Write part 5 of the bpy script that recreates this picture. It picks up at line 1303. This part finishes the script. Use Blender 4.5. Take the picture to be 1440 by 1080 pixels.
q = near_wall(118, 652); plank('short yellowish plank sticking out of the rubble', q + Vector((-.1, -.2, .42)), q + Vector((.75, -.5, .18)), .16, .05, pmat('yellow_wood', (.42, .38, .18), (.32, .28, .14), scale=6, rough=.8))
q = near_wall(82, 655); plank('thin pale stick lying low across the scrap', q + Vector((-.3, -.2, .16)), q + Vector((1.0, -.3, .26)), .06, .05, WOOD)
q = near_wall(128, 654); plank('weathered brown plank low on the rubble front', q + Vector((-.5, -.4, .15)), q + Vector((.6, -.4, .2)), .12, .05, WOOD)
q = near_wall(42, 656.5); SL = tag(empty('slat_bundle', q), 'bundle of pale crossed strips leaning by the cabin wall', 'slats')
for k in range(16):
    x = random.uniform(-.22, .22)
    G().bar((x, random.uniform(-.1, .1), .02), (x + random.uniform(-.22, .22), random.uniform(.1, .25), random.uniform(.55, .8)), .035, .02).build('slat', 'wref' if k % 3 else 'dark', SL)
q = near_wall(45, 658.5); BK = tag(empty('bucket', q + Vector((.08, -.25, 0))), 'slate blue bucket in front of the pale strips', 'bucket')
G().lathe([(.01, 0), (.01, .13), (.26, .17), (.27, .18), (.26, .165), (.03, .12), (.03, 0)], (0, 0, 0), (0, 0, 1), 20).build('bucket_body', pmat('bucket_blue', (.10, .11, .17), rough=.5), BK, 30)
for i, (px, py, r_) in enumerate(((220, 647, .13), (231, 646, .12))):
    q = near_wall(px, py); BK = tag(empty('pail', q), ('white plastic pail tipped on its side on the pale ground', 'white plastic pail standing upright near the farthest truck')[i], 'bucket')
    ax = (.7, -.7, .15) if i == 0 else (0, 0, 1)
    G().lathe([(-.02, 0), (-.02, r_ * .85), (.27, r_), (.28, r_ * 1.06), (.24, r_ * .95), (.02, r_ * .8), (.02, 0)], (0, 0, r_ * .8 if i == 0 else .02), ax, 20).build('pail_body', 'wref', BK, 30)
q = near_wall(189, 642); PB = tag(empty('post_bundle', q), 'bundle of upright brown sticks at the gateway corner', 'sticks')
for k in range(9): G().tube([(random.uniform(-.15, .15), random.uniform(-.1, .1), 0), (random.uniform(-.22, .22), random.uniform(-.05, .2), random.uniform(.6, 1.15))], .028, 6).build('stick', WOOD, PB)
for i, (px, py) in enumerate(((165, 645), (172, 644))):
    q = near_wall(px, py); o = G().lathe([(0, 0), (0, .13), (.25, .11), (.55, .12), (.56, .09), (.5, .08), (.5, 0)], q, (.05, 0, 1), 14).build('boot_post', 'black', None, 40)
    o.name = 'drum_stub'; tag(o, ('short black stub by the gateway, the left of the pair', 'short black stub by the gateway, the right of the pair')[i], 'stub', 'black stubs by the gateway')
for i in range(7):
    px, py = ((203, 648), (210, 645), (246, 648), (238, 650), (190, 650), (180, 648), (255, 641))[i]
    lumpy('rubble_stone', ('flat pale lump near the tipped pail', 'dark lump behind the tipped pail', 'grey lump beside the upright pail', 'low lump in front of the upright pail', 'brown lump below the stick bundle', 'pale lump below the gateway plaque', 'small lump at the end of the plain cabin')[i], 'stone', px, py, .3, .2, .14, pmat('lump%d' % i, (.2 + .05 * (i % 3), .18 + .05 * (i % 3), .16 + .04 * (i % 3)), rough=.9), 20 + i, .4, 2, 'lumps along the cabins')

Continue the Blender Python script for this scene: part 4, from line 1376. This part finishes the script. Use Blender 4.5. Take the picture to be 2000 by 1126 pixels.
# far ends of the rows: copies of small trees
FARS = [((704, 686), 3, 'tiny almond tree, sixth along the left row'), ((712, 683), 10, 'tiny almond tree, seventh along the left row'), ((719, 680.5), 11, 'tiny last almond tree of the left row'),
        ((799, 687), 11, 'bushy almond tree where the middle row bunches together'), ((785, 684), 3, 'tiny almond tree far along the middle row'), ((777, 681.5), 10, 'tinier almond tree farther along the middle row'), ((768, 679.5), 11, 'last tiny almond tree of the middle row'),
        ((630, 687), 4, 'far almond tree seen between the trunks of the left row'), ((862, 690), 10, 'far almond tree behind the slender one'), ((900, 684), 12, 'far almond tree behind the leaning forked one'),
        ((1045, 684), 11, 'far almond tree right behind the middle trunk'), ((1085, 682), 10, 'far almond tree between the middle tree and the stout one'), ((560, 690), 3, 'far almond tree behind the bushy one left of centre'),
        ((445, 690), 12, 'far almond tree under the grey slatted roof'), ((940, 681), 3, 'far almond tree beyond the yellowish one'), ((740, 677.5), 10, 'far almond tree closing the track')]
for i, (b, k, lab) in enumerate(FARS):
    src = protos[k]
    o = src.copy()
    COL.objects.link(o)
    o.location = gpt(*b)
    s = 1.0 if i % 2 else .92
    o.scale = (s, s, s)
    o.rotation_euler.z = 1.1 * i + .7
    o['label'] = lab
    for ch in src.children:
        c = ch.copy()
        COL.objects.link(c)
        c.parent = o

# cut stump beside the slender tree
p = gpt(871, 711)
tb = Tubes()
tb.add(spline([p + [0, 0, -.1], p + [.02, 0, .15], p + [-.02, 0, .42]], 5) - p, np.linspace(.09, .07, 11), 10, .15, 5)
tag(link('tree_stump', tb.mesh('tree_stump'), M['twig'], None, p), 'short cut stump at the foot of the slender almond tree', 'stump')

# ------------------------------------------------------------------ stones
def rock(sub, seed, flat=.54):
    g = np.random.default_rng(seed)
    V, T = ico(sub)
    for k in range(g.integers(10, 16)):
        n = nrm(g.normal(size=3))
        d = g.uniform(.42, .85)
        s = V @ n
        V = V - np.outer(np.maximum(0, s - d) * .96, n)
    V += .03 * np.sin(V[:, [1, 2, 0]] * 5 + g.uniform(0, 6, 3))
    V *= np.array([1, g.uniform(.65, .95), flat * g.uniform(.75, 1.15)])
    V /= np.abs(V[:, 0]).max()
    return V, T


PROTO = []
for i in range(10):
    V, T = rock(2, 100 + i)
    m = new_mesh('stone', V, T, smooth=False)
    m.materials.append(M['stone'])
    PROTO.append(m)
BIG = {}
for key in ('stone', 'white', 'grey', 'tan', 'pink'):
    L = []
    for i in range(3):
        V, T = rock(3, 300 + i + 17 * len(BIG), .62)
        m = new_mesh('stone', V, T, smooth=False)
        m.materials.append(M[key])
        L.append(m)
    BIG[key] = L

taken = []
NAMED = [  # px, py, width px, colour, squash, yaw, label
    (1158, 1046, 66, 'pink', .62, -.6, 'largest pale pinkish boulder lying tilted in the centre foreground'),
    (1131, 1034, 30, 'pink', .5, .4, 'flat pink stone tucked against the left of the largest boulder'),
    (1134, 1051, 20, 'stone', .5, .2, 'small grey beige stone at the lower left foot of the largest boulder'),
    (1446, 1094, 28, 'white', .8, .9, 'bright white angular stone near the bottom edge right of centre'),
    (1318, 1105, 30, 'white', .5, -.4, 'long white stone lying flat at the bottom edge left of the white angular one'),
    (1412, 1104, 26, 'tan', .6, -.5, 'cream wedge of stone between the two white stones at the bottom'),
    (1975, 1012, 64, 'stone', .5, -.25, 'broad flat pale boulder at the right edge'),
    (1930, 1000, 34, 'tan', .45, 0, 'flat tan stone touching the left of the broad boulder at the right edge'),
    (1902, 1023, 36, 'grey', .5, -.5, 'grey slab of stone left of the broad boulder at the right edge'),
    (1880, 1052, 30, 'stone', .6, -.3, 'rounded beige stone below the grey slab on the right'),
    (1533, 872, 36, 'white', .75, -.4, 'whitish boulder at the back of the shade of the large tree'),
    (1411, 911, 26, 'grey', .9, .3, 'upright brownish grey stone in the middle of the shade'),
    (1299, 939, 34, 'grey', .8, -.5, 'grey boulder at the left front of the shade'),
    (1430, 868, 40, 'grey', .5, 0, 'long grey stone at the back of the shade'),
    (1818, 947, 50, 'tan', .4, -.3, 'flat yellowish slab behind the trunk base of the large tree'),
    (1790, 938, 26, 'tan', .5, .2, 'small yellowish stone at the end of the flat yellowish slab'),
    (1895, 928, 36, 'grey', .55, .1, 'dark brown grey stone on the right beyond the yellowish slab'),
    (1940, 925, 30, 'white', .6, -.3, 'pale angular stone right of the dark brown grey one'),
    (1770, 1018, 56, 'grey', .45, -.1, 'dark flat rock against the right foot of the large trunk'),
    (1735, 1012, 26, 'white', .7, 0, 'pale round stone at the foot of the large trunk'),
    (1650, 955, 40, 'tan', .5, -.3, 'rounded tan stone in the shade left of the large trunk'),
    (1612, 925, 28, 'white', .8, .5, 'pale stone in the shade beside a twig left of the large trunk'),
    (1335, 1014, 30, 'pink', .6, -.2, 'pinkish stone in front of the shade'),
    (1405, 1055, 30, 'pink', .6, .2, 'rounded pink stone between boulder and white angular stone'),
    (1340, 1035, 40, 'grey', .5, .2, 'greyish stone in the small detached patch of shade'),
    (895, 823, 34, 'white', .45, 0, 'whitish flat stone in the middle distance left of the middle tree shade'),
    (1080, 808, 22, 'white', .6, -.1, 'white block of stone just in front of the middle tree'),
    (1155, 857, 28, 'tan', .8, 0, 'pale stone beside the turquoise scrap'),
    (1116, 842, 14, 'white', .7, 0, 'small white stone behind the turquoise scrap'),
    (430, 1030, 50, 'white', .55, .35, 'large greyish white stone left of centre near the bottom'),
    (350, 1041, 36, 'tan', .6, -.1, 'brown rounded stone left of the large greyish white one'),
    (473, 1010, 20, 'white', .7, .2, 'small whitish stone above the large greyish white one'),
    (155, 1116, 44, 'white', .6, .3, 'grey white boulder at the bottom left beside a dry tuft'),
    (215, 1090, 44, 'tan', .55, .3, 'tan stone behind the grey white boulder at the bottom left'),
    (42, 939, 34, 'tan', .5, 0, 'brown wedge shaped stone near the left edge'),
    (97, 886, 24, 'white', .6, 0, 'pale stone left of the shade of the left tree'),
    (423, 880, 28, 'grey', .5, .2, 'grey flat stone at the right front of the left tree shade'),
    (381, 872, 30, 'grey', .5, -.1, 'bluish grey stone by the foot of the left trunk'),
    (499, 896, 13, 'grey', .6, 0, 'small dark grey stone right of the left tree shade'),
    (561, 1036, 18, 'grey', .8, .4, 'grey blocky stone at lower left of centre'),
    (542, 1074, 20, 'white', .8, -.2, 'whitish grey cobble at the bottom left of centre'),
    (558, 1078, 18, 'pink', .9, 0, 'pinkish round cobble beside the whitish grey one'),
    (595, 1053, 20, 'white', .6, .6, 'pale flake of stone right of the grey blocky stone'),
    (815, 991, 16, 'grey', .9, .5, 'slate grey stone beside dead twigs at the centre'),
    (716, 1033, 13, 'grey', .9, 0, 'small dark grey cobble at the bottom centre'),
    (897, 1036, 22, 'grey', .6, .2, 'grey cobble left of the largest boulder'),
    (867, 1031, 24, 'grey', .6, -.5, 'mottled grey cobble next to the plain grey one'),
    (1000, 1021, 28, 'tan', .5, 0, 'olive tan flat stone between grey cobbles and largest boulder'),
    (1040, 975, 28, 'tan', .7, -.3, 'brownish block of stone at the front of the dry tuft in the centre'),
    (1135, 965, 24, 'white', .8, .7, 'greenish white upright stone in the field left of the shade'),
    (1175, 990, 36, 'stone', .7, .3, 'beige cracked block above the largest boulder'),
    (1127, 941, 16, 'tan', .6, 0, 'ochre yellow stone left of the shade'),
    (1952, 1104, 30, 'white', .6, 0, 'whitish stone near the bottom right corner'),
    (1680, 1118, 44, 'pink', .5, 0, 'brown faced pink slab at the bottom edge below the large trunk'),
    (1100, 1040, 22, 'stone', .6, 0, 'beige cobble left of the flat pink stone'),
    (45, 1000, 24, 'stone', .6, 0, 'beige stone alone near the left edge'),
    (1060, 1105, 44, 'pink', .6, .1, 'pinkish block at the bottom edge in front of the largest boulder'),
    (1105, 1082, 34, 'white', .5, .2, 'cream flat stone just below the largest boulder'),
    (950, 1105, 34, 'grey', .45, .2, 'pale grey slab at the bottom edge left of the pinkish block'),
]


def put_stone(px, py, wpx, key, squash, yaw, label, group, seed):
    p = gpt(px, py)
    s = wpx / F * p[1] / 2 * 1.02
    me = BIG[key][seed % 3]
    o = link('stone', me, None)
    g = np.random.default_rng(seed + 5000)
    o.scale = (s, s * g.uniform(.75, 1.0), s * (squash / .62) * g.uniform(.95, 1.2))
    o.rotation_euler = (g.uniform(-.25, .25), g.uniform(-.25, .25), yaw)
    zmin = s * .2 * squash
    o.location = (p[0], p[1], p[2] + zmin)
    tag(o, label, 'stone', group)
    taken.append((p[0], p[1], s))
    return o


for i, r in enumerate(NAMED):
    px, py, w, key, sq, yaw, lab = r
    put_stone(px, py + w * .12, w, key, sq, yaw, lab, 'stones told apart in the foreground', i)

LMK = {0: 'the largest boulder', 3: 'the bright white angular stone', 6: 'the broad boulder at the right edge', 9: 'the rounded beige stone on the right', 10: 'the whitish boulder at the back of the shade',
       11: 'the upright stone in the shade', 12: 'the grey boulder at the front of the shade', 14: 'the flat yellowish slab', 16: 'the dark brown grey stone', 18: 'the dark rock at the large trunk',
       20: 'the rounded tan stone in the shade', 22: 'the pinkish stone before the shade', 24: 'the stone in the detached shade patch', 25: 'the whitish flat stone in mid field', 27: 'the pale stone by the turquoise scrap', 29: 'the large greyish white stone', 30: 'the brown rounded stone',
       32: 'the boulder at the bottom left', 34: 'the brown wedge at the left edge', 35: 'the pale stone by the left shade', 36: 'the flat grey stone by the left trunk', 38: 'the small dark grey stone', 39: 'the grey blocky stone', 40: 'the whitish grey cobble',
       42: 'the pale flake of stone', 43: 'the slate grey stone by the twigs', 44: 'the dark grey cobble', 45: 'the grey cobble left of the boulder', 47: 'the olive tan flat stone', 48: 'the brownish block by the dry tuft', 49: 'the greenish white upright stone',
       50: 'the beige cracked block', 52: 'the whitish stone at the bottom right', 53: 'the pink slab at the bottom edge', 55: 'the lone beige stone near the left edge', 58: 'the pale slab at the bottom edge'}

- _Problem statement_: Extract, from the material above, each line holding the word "pixels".

- _Response_:
Write part 5 of the bpy script that recreates this picture. It picks up at line 1303. This part finishes the script. Use Blender 4.5. Take the picture to be 1440 by 1080 pixels.
Continue the Blender Python script for this scene: part 4, from line 1376. This part finishes the script. Use Blender 4.5. Take the picture to be 2000 by 1126 pixels.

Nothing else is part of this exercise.